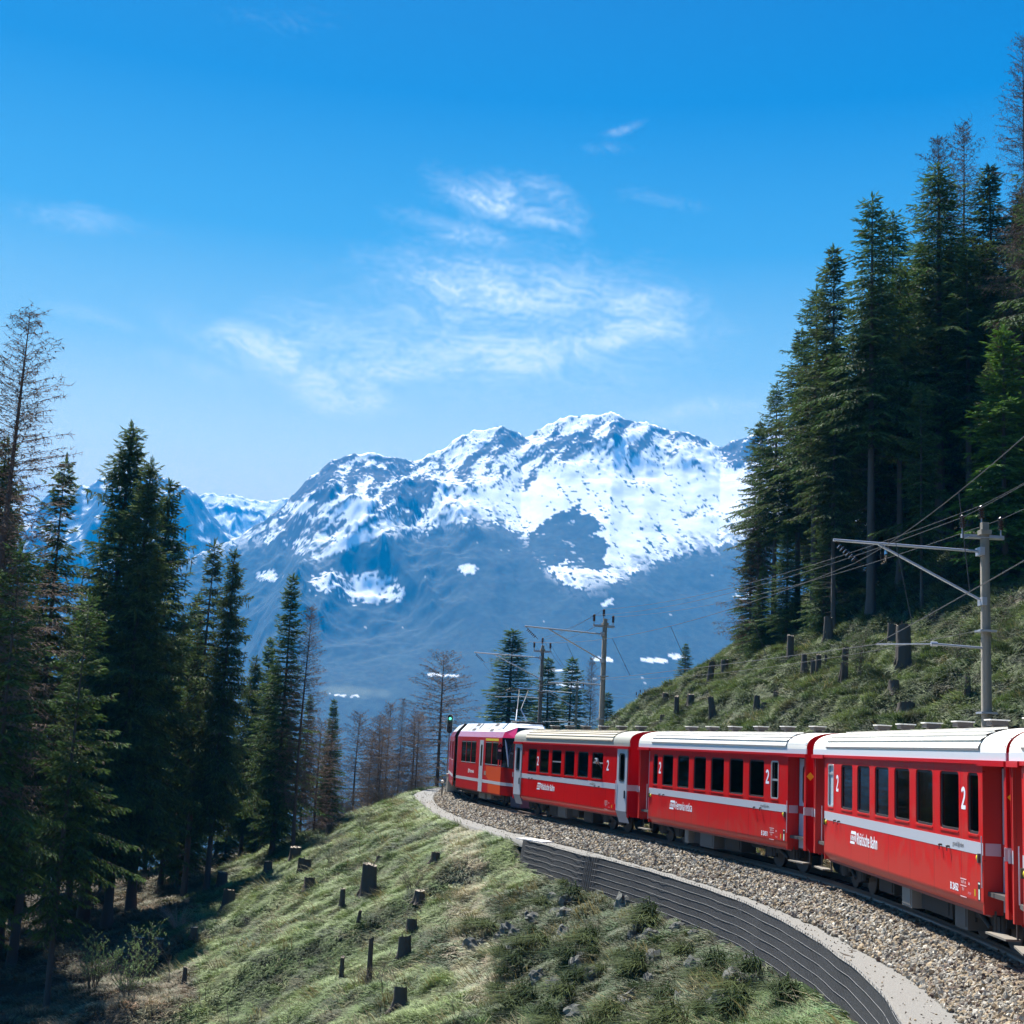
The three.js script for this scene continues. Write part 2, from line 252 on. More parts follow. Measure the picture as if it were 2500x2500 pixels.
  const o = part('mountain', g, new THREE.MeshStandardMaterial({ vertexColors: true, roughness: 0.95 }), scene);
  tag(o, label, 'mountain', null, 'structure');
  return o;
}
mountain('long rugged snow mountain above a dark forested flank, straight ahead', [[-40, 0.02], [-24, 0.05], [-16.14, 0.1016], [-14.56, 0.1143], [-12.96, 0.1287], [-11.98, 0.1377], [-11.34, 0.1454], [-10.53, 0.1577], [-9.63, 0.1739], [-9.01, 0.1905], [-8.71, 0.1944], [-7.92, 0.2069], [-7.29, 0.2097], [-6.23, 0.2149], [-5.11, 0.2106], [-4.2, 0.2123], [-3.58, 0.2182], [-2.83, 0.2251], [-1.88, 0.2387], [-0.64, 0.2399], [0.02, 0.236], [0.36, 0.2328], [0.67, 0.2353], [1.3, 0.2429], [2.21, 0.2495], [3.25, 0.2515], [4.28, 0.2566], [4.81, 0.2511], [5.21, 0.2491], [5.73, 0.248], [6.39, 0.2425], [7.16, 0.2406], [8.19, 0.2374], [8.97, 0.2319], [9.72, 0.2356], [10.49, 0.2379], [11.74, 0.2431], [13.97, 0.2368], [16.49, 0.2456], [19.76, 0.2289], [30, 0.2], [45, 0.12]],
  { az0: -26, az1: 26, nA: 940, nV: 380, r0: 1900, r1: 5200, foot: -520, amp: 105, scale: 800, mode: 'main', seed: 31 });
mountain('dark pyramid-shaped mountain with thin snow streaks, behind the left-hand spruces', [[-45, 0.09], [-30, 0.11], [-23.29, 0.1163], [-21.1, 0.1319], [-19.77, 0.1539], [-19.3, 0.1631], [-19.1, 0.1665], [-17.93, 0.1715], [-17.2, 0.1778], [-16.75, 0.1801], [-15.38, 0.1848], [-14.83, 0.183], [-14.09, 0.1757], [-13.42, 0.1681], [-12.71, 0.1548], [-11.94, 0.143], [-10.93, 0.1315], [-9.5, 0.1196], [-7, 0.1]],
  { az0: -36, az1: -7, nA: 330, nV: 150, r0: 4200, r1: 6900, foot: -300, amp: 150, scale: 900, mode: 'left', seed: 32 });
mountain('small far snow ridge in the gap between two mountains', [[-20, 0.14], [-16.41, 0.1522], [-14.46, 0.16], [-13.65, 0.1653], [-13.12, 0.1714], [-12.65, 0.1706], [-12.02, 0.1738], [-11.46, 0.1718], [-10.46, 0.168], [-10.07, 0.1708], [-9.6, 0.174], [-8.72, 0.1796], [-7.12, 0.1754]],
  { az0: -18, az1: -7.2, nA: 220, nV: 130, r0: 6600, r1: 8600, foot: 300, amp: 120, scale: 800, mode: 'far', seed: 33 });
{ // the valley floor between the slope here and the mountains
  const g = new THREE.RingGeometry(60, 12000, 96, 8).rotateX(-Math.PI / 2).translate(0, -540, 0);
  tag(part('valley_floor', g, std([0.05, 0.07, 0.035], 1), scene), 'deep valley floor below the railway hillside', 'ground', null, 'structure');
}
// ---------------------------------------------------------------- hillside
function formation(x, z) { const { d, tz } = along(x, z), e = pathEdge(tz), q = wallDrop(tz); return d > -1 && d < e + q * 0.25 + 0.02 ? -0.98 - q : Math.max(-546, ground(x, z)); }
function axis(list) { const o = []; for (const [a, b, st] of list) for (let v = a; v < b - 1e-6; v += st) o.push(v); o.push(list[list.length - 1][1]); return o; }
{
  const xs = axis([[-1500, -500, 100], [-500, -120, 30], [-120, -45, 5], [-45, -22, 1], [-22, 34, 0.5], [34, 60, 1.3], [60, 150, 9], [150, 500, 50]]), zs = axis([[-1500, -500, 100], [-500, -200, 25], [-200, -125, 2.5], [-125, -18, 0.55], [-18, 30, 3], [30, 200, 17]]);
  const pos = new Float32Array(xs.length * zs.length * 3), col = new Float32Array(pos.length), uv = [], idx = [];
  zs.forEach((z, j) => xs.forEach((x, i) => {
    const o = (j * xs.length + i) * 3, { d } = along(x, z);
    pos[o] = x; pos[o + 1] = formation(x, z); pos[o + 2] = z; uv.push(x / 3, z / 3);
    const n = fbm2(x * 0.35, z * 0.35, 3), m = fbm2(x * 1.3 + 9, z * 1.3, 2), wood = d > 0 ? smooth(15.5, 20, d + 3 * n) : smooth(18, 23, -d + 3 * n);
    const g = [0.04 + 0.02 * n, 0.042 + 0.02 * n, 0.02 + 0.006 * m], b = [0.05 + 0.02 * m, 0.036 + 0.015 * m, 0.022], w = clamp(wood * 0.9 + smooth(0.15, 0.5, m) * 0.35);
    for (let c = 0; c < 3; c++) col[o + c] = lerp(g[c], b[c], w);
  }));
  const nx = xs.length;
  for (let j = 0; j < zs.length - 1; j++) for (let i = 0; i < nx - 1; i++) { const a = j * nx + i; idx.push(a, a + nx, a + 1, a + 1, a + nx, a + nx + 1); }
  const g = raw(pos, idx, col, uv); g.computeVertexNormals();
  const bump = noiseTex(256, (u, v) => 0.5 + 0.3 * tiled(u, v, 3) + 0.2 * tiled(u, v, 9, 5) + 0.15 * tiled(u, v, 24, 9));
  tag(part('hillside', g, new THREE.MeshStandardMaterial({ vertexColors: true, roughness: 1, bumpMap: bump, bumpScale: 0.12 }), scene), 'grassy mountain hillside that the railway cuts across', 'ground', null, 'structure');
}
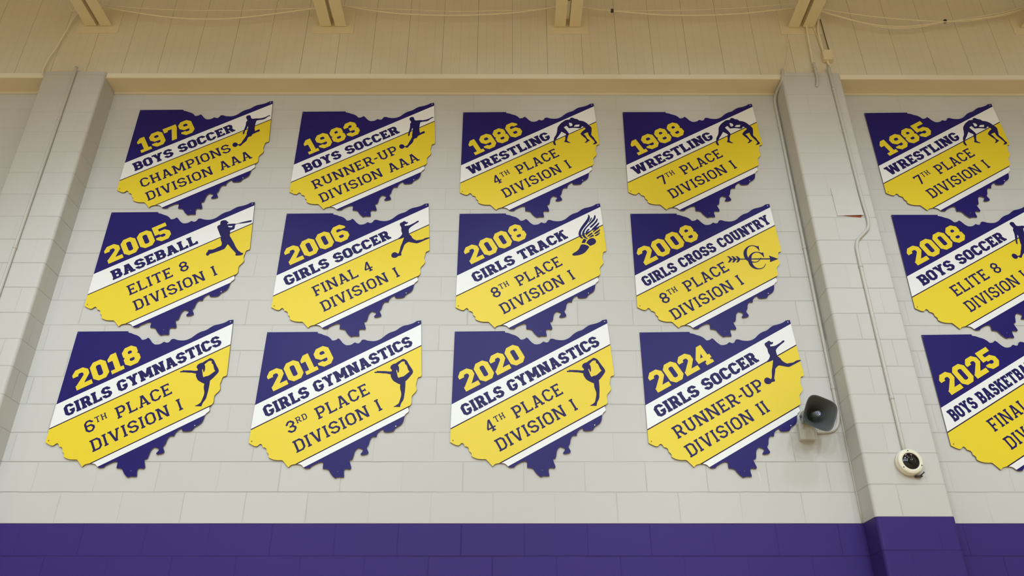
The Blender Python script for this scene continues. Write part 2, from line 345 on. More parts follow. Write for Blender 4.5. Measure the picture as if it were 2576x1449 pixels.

-=-=-

**Stated problem**
Locate and copy each line in the data above that includes the word "pixels".

**Exercise solution**
The three.js script for this scene continues. Write part 2, from line 252 on. More parts follow. Measure the picture as if it were 2500x2500 pixels.
The Blender Python script for this scene continues. Write part 2, from line 345 on. More parts follow. Write for Blender 4.5. Measure the picture as if it were 2576x1449 pixels.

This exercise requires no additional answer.